起業家教育に注目が集まっていますが、起業と言ってもどのような事業を指すのかは様々です。最低限生きていくための事業をするためのやむを得ない起業もあれば、リスクを取って急成長をするようなスタートアップ的な事業のための起業もあるでしょう。
しかし現在、起業という概念を扱うときに、すべての起業が一緒くたに扱われてしまっている状況があるように思います。
そうした状況を踏まえてか、MorrisやKuratkoらは2016年の論文で、事業の性質からベンチャーの類型を四つに分けています。
- サバイバル
- ライフスタイル
- マネージドグロース
- アグレッシブグロース
それぞれ簡単に解説すると、
- サバイバル - 生きていくためのビジネス
- ライフスタイル - 自由や趣味のための起業。比較的小規模で、拡大はそこまで考えていない
- マネージドグロース - 着実な成長を志向
- アグレッシブグロース – 急激な成長を志向
となります。なお、先進国の起業の85%程度はサバイバルかライフスタイルの事業での起業ではないかと指摘されています。
起業家教育を行う上では、「どういった事業を生み出す起業家を育てていこうとしているのか」をある程度意識する必要があるように思います。
たとえば、それぞれの事業で必要なスキルは異なります。
同論文の表に基づいて考えると、サバイバルであれば作ることと売ることのスキルがあれば良いでしょうが、アグレッシブグロースを狙うのであれば、イノベーションに関連するスキルを身に着けておかなければならないかもしれませんし、株式での資金調達などの方法を知る必要はあるでしょう。一方、ライフスタイルであれば資金調達でも借り入れに関する知識で十分かもしれません。

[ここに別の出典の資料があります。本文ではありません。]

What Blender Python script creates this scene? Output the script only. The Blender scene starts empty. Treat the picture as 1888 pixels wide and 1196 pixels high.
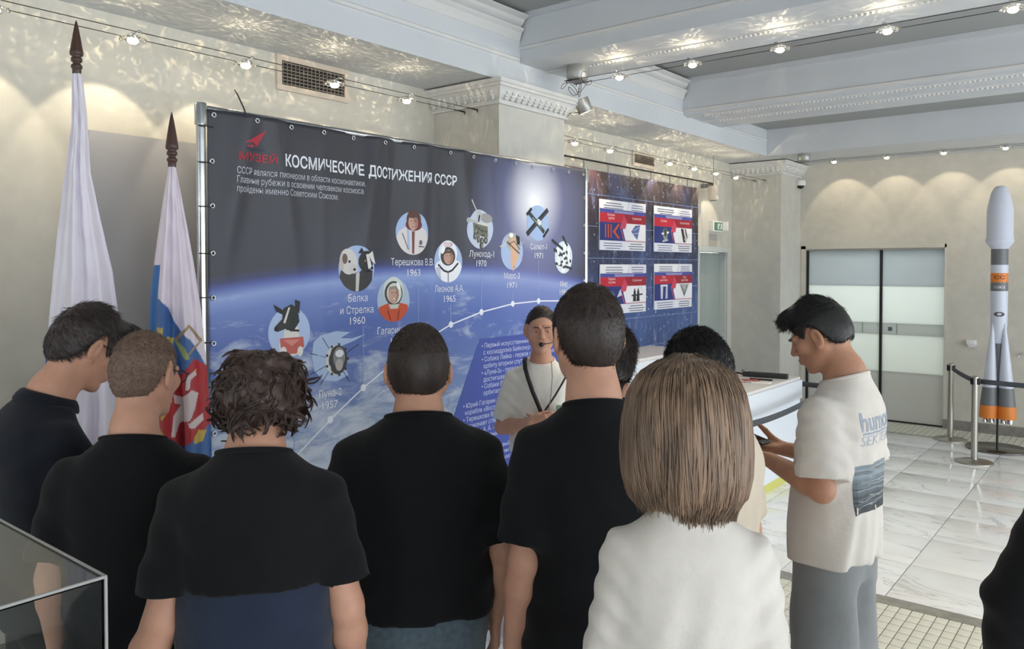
import bpy, bmesh, math, random
import numpy as np
from mathutils import Vector, Matrix

# ------------------------------------------------------------------ scene, camera, light
scene = bpy.context.scene
COL = scene.collection
R = math.radians

cam_data = bpy.data.cameras.new('camera')
cam_data.sensor_fit = 'HORIZONTAL'
cam_data.sensor_width = 36.0
cam_data.lens = 36.0 * 1466.0 / 1888.0
cam_data.shift_y = -75.0 / 1888.0
cam_data.clip_start = 0.05
cam_data.clip_end = 100
camera = bpy.data.objects.new('camera', cam_data)
camera.location = (0, 0, 1.92)
camera.rotation_euler = (R(90 - 1.231), 0, R(38.9))
COL.objects.link(camera)
scene.camera = camera

world = bpy.data.worlds.new('daylight')
world.use_nodes = True
_bg = world.node_tree.nodes['Background']
_bg.inputs['Color'].default_value = (0.86, 0.93, 1.0, 1)
_bg.inputs['Strength'].default_value = 8.0
scene.world = world

vs = scene.view_settings
vs.view_transform = 'Standard'
vs.look = 'None'
vs.gamma = 1.0
vs.use_curve_mapping = False
vs.exposure = -0.34
LP1, LP2, LP3, LP4, LPU = 12.0, 28.0, 12.0, 9.0, 4.5      # watts of the cable lamps, row by row

def portal(loc, rot, sx, sy):
    l = bpy.data.lights.new('window_portal', 'AREA')
    l.shape = 'RECTANGLE'; l.size = sx; l.size_y = sy
    l.cycles.is_portal = True
    o = bpy.data.objects.new('window_portal', l)
    o.location = loc; o.rotation_euler = rot
    COL.objects.link(o)

# the hall's tall windows: right-hand side (x = 5.2) and behind the photographer (y = -4.2)
WIN_R = [(-3.0, -0.6), (0.0, 2.4), (3.0, 5.4), (6.0, 8.2), (8.5, 10.3)]
WIN_B = [(-3.2, -2.2), (0.8, 1.8)]
WZ = (0.35, 3.05)
for a_, b_ in WIN_R:
    portal((5.2, (a_ + b_) / 2, sum(WZ) / 2), (0, R(90), 0), WZ[1] - WZ[0], b_ - a_)
for a_, b_ in WIN_B:
    portal(((a_ + b_) / 2, -4.2, sum(WZ) / 2), (R(90), 0, 0), b_ - a_, WZ[1] - WZ[0])

# ------------------------------------------------------------------ materials
def lin(c):
    out = []
    for v in c[:3]:
        v = v / 255.0
        out.append(v / 12.92 if v <= 0.04045 else ((v + 0.055) / 1.055) ** 2.4)
    return (out[0], out[1], out[2], 1.0)

MATS = {}
def mat(name, rgb, rough=0.6, metal=0.0, var=0.0, vscale=8.0, bump=0.0, bscale=60.0, spec=0.5, stretch=None,
        sss=0.0, emit=0.0, alpha=None, sheen=0.0, coord='Object', detail=4.0):
    if name in MATS:
        return MATS[name]
    m = bpy.data.materials.new(name)
    m.use_nodes = True
    nt = m.node_tree
    b = nt.nodes['Principled BSDF']
    c = lin(rgb)
    b.inputs['Base Color'].default_value = c
    b.inputs['Roughness'].default_value = rough
    b.inputs['Metallic'].default_value = metal
    b.inputs['Specular IOR Level'].default_value = spec
    if sss:
        b.inputs['Subsurface Weight'].default_value = sss
        b.inputs['Subsurface Radius'].default_value = (0.02, 0.008, 0.004)
        b.inputs['Subsurface Scale'].default_value = 0.6
    if sheen:
        b.inputs['Sheen Weight'].default_value = sheen
        b.inputs['Sheen Roughness'].default_value = 0.6
    if emit:
        b.inputs['Emission Color'].default_value = c
        b.inputs['Emission Strength'].default_value = emit
    if var or bump:
        tc = nt.nodes.new('ShaderNodeTexCoord')
        mp = nt.nodes.new('ShaderNodeMapping')
        if stretch:
            mp.inputs['Scale'].default_value = stretch
        nt.links.new(tc.outputs[coord], mp.inputs['Vector'])
    if var:
        n = nt.nodes.new('ShaderNodeTexNoise')
        n.inputs['Scale'].default_value = vscale
        n.inputs['Detail'].default_value = detail
        nt.links.new(mp.outputs['Vector'], n.inputs['Vector'])
        r = nt.nodes.new('ShaderNodeValToRGB')
        r.color_ramp.elements[0].position = 0.3
        r.color_ramp.elements[1].position = 0.7
        r.color_ramp.elements[0].color = tuple(min(1, v * (1 - var)) for v in c[:3]) + (1,)
        r.color_ramp.elements[1].color = tuple(min(1, v * (1 + var)) for v in c[:3]) + (1,)
        nt.links.new(n.outputs['Fac'], r.inputs['Fac'])
        nt.links.new(r.outputs['Color'], b.inputs['Base Color'])
    if bump:
        n2 = nt.nodes.new('ShaderNodeTexNoise')
        n2.inputs['Scale'].default_value = bscale
        n2.inputs['Detail'].default_value = 3.0
        nt.links.new(mp.outputs['Vector'], n2.inputs['Vector'])
        bp = nt.nodes.new('ShaderNodeBump')
        bp.inputs['Strength'].default_value = bump
        bp.inputs['Distance'].default_value = 0.01
        nt.links.new(n2.outputs['Fac'], bp.inputs['Height'])
        nt.links.new(bp.outputs['Normal'], b.inputs['Normal'])
    MATS[name] = m
    return m

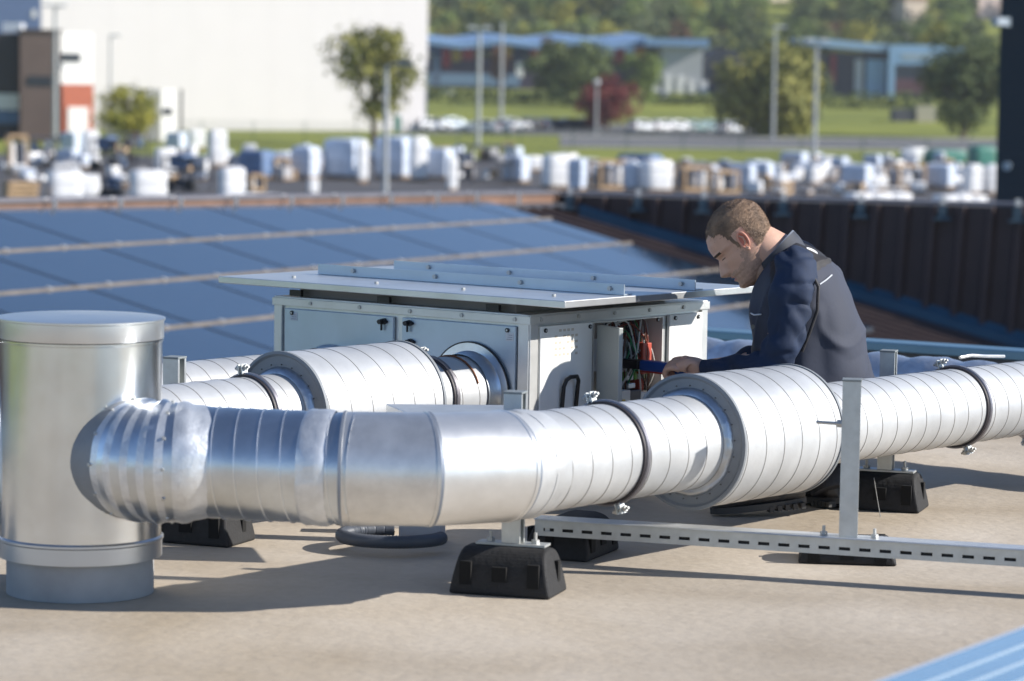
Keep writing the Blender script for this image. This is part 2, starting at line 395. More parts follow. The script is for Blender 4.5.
# ------------------------------------------------------------------ air handling unit
U0 = P(528, 400, 8.28); U0.z = 0
uL = .95; uR = .865; zb = .09; ztop = P(530, 315, 8.28).z
UL = U0 - D2 * uL; UR = U0 + D1 * uR
nL = -D1; nR = D2       # outward normals of left face and right face
unit = thing('air_handling_unit', 'grey white rooftop ventilation unit with flat lid and open electrical compartment', 'ventilation unit', U0)
def face_box(mb, org, du, nn, a0, a1, z0, z1, t0, t1, m_):
    b4 = [org + du * a0 + nn * t0, org + du * a1 + nn * t0, org + du * a1 + nn * t1, org + du * a0 + nn * t1]
    mb.hexa([p + ZU * z0 for p in b4], [p + ZU * z1 for p in b4], m_)
FL = (U0, -D2, nL); FR = (U0, D1, nR)
# carcass: back, bottom, top and side boards so the compartment is hollow
m = MB()
w_op0, w_op1 = .300, .645        # opening on the right face
zo0, zo1 = .13, P(640, 322, 8.6).z
def full(a0, a1, z0, z1, d0, d1, m_):    # box inside unit, coordinates along D1 (a), depth from right face (d)
    b4 = [U0 + D1 * a0 - D2 * d0, U0 + D1 * a1 - D2 * d0, U0 + D1 * a1 - D2 * d1, U0 + D1 * a0 - D2 * d1]
    m.hexa([p + ZU * z0 for p in b4], [p + ZU * z1 for p in b4], m_)
full(.002, w_op0 - .002, zb, ztop, .002, uL - .002, zinc_m); full(w_op1 + .002, uR - .002, zb, ztop, .002, uL - .002, zinc_m)
full(w_op0 - .002, w_op1 + .002, zb, ztop, .16, uL - .002, zinc_m); full(w_op0 - .002, w_op1 + .002, zb, zo0, .002, .16, zinc_m); full(w_op0 - .002, w_op1 + .002, zo1, ztop, .002, .16, zinc_m)
m.build('casing', unit)
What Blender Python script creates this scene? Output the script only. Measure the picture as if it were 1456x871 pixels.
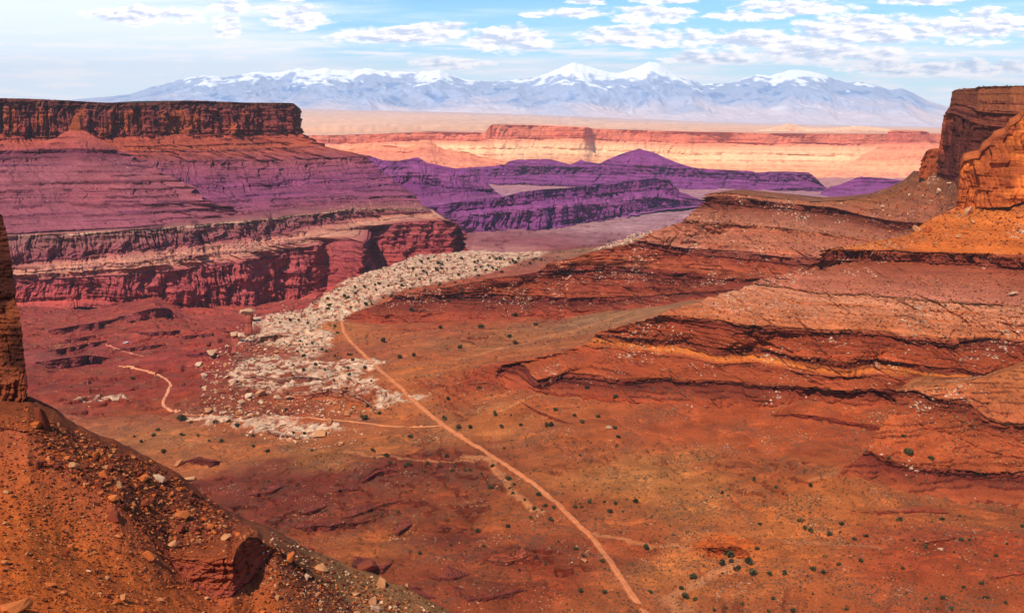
import bpy, math, random
import numpy as np
from mathutils import Vector

# ---------------------------------------------------------------- node helpers and materials
class NT:
    def __init__(self, tree): self.t = tree
    def n(self, typ, **kw):
        nd = self.t.nodes.new(typ)
        for k, v in kw.items():
            if k == 'ins':
                for i, val in v.items():
                    if isinstance(val, bpy.types.NodeSocket): self.t.links.new(val, nd.inputs[i])
                    else: nd.inputs[i].default_value = val
            else: setattr(nd, k, v)
        return nd
    def m(self, op, a, b=0.0, c=None, clamp=False):
        ins = {0: a, 1: b}
        if c is not None: ins[2] = c
        return self.n('ShaderNodeMath', operation=op, use_clamp=clamp, ins=ins).outputs[0]
    def mix(self, fac, a, b, blend='MIX'):
        nd = self.n('ShaderNodeMix', data_type='RGBA', blend_type=blend)
        for i, v in ((0, fac), (6, a), (7, b)):
            if isinstance(v, bpy.types.NodeSocket): self.t.links.new(v, nd.inputs[i])
            else: nd.inputs[i].default_value = v
        return nd.outputs[2]
    def ramp(self, fac, a, b):
        nd = self.n('ShaderNodeMapRange', interpolation_type='SMOOTHSTEP', ins={0: fac, 1: a, 2: b, 3: 0.0, 4: 1.0})
        return nd.outputs[0]
    def scaled(self, vec, s):
        return self.n('ShaderNodeVectorMath', operation='MULTIPLY', ins={0: vec, 1: s}).outputs[0]
    def noise(self, vec, scale, detail=4, rough=0.55):
        return self.n('ShaderNodeTexNoise', ins={'Vector': vec, 'Scale': scale, 'Detail': detail, 'Roughness': rough}).outputs[0]

# ---------------------------------------------------------------- camera, sky, sun, exposure
for o in list(bpy.data.objects):
    bpy.data.objects.remove(o, do_unlink=True)
SC = bpy.context.scene
COL = SC.collection
F = 1500.0                       # focal length in pixels of the 1456 px wide photograph
PITCH = math.radians(10.78)
cd = bpy.data.cameras.new('camera')
cam = bpy.data.objects.new('camera', cd)
COL.objects.link(cam)
cd.sensor_width = 36.0
cd.lens = 36.0 * F / 1456.0
cd.clip_start = 1.0
cd.clip_end = 200000.0
cam.location = (0, 0, 0)
cam.rotation_euler = (math.pi / 2 - PITCH, 0, 0)
SC.camera = cam

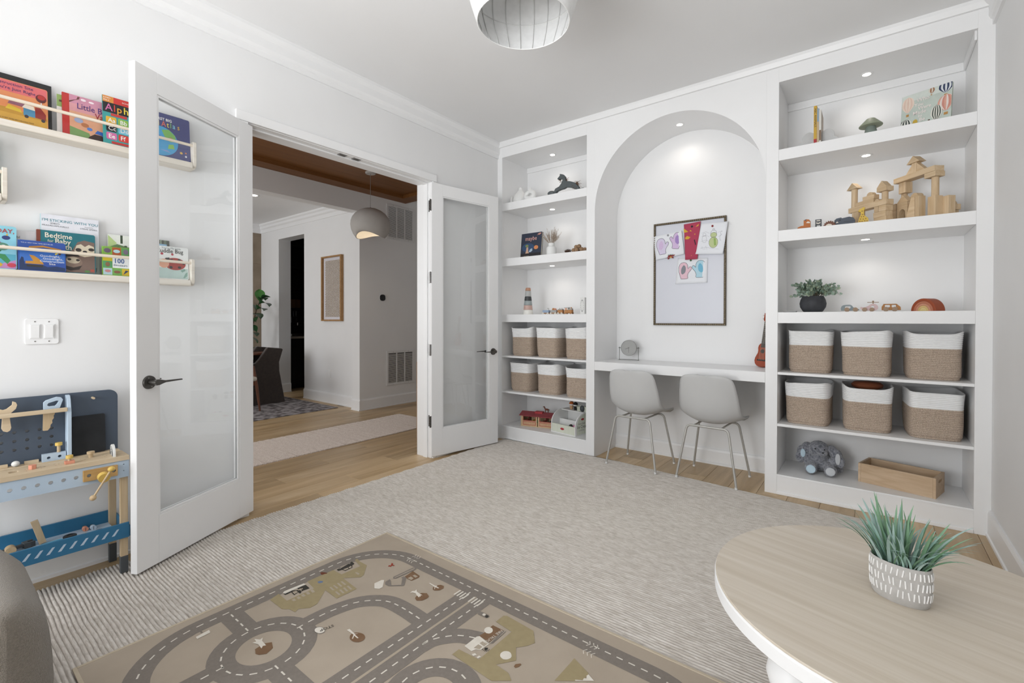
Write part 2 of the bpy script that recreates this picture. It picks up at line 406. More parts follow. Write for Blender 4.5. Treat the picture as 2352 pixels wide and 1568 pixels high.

それぞれの事業を起こす起業家の間で、起業家アイデンティティ (entrepreneurial identity: EI) などが異なることが指摘されています。サバイバルの事業を起こした起業家は EI が低く、次いでライフスタイルの事業を起こした人も EI が低くなっています。一方でマネージドグロースとアグレッシブグロースの両者には EI が高い傾向にあります。
もしグロースを目指す事業を作る起業家を増やしたいのであれば、EI に介入するような教育をするというのも一つの手かもしれません。しかし全事業のうちの15%でしかないとすれば、そうした教育をするべきなのか、ということも考えなければならないでしょう。
どういった事業を起こす起業家を、何の目的で育てるための教育なのかを考えたうえで起業家教育を設計・実施していく必要があるように思いますが、そうしたときのためにこうした類型は一つのヒントとなるはずです。